- _Dataset excerpt_:
───

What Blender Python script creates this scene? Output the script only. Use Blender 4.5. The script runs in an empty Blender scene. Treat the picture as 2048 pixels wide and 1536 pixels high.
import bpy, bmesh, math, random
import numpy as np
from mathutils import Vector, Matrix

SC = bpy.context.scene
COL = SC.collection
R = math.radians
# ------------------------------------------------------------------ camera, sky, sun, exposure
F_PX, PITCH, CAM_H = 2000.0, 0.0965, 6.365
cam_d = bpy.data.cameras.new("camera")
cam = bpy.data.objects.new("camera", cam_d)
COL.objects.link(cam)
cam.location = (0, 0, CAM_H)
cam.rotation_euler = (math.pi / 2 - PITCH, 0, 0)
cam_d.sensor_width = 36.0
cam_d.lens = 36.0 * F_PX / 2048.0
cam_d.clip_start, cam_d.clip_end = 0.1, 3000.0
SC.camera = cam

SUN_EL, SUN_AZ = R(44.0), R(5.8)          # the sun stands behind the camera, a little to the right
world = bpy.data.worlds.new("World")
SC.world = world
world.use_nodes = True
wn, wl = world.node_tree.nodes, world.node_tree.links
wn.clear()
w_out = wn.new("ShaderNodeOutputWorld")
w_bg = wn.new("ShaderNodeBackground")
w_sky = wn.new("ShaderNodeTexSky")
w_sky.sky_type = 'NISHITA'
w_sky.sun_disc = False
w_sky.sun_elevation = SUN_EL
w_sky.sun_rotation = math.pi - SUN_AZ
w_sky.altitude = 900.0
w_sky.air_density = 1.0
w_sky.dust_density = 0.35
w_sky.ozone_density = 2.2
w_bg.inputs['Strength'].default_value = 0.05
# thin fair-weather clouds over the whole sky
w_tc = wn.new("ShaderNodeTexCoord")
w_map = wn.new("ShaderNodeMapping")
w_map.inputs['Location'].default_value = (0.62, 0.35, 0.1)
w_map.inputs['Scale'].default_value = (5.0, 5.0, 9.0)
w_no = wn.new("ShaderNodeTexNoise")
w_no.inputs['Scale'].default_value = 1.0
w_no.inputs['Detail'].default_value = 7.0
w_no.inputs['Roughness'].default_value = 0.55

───

Begin with the first line of the data above and, please, print each line exactly until you have printed the line containing "from mathutils import Vector, Matrix"; print nothing else.

- _Response to the task_:
What Blender Python script creates this scene? Output the script only. Use Blender 4.5. The script runs in an empty Blender scene. Treat the picture as 2048 pixels wide and 1536 pixels high.
import bpy, bmesh, math, random
import numpy as np
from mathutils import Vector, Matrix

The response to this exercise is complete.